### Written exercise
Return all lines with the word "picture" in them.

### Task input

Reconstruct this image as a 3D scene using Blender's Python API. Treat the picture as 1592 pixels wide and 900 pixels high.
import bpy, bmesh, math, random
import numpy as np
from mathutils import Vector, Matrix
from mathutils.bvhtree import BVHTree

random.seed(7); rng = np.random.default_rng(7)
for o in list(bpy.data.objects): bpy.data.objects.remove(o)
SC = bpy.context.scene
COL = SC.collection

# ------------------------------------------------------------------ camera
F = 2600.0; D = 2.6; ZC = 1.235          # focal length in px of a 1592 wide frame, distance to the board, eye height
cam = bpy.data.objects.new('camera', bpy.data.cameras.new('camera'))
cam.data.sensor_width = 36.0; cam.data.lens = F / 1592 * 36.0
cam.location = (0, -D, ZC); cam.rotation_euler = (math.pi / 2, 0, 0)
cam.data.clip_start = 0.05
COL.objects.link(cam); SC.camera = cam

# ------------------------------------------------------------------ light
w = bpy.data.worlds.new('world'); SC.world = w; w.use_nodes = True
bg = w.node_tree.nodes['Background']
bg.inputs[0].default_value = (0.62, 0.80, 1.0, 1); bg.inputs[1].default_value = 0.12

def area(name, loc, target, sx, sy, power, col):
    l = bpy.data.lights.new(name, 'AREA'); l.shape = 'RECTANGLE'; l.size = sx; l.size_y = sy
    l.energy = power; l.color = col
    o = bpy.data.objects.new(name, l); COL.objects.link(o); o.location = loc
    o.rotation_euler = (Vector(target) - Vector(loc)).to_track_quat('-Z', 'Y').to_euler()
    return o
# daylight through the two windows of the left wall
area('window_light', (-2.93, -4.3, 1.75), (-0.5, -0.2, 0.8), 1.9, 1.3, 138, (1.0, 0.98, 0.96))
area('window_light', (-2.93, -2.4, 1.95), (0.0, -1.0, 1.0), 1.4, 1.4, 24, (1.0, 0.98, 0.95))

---

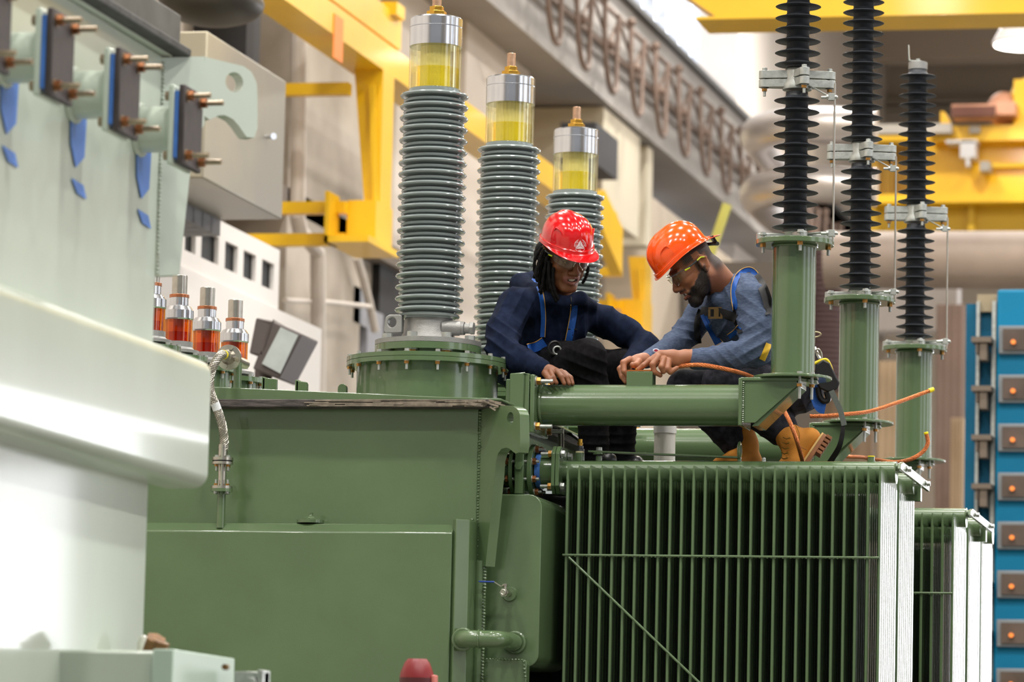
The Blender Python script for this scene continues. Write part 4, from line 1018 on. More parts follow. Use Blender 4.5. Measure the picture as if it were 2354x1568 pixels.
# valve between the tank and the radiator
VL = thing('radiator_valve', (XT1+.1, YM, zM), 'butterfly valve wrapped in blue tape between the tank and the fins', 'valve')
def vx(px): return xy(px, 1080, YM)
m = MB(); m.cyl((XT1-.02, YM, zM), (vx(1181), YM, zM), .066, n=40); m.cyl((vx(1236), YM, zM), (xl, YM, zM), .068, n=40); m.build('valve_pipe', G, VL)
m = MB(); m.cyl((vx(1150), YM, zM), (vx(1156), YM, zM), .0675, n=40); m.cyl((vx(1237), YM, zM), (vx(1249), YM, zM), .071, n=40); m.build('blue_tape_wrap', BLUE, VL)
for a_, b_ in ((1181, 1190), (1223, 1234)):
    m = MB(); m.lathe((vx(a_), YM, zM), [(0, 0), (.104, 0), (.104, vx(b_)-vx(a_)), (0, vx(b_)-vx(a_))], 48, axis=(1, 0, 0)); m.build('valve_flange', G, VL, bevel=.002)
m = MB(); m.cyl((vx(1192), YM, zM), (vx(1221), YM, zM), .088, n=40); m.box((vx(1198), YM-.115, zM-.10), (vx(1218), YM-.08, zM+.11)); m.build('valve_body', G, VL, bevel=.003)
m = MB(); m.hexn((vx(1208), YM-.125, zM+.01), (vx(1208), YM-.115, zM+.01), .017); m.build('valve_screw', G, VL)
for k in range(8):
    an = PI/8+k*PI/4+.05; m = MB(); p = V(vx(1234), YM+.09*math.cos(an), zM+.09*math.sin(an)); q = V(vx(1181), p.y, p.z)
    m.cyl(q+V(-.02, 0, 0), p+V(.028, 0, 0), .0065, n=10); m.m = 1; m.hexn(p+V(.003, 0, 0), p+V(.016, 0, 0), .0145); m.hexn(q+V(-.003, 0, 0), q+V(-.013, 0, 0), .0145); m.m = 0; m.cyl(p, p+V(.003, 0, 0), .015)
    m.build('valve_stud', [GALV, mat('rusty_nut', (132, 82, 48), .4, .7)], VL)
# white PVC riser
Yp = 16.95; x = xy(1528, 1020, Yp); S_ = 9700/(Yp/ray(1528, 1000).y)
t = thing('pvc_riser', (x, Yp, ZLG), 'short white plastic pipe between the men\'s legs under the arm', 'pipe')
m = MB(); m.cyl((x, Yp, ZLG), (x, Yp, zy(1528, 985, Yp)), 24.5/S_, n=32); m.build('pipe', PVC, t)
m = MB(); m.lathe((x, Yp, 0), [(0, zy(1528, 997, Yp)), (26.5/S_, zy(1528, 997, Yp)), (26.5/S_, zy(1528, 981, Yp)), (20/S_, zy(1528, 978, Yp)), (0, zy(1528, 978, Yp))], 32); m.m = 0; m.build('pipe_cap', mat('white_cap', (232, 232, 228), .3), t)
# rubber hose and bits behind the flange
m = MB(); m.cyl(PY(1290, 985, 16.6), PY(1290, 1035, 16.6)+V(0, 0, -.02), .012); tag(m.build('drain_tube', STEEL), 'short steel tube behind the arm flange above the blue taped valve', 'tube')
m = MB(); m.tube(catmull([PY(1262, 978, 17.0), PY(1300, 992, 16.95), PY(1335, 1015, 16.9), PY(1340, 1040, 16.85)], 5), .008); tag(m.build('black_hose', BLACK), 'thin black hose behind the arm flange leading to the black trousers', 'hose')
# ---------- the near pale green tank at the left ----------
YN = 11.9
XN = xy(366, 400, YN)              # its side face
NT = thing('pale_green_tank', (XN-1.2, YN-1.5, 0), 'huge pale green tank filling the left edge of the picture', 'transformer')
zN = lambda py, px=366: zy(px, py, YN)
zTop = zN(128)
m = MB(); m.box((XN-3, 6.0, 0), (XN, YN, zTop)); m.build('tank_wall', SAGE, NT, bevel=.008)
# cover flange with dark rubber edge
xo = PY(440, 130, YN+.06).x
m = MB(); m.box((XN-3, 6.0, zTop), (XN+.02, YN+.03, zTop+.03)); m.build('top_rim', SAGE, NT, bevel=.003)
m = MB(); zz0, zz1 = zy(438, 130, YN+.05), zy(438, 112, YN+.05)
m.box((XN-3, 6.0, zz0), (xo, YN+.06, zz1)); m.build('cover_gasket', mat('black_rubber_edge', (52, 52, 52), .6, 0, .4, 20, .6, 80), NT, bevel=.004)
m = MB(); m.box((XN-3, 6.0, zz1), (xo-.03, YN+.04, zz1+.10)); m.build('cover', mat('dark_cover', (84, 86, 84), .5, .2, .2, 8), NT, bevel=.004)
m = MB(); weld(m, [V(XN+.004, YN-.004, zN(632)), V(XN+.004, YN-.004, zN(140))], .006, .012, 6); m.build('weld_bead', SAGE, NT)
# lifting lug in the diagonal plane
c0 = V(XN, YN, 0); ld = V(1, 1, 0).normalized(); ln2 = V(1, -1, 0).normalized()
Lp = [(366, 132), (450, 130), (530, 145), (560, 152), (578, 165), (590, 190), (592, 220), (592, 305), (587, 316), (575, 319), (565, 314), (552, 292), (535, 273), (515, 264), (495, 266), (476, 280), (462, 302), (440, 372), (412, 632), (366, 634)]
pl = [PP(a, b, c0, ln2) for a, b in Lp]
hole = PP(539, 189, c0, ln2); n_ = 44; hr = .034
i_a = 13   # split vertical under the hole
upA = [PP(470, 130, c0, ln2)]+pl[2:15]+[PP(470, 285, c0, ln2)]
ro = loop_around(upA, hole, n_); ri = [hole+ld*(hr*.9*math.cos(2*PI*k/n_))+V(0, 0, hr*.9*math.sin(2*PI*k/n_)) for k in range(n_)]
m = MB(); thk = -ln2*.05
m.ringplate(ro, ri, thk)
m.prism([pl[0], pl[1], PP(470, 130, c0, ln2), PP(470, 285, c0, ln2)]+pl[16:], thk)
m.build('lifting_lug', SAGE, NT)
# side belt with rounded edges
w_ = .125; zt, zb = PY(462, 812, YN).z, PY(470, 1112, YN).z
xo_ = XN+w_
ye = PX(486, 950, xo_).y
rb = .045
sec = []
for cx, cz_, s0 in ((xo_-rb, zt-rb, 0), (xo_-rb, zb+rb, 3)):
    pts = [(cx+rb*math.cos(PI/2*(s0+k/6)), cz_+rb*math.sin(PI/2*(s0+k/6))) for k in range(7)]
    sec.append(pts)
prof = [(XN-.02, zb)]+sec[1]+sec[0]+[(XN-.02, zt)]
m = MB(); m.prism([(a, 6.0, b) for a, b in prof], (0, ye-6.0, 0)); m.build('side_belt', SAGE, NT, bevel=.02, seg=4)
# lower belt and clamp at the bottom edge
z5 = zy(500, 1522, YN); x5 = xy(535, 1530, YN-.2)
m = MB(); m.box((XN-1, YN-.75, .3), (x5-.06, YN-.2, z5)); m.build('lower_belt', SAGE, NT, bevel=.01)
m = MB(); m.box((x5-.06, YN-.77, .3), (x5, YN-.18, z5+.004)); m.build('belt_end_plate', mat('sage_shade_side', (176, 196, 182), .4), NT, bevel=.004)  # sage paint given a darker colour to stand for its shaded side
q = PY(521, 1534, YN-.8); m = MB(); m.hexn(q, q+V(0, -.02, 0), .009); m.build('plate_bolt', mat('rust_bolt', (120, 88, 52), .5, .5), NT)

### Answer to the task
Reconstruct this image as a 3D scene using Blender's Python API. Treat the picture as 1592 pixels wide and 900 pixels high.
The Blender Python script for this scene continues. Write part 4, from line 1018 on. More parts follow. Use Blender 4.5. Measure the picture as if it were 2354x1568 pixels.
NT = thing('pale_green_tank', (XN-1.2, YN-1.5, 0), 'huge pale green tank filling the left edge of the picture', 'transformer')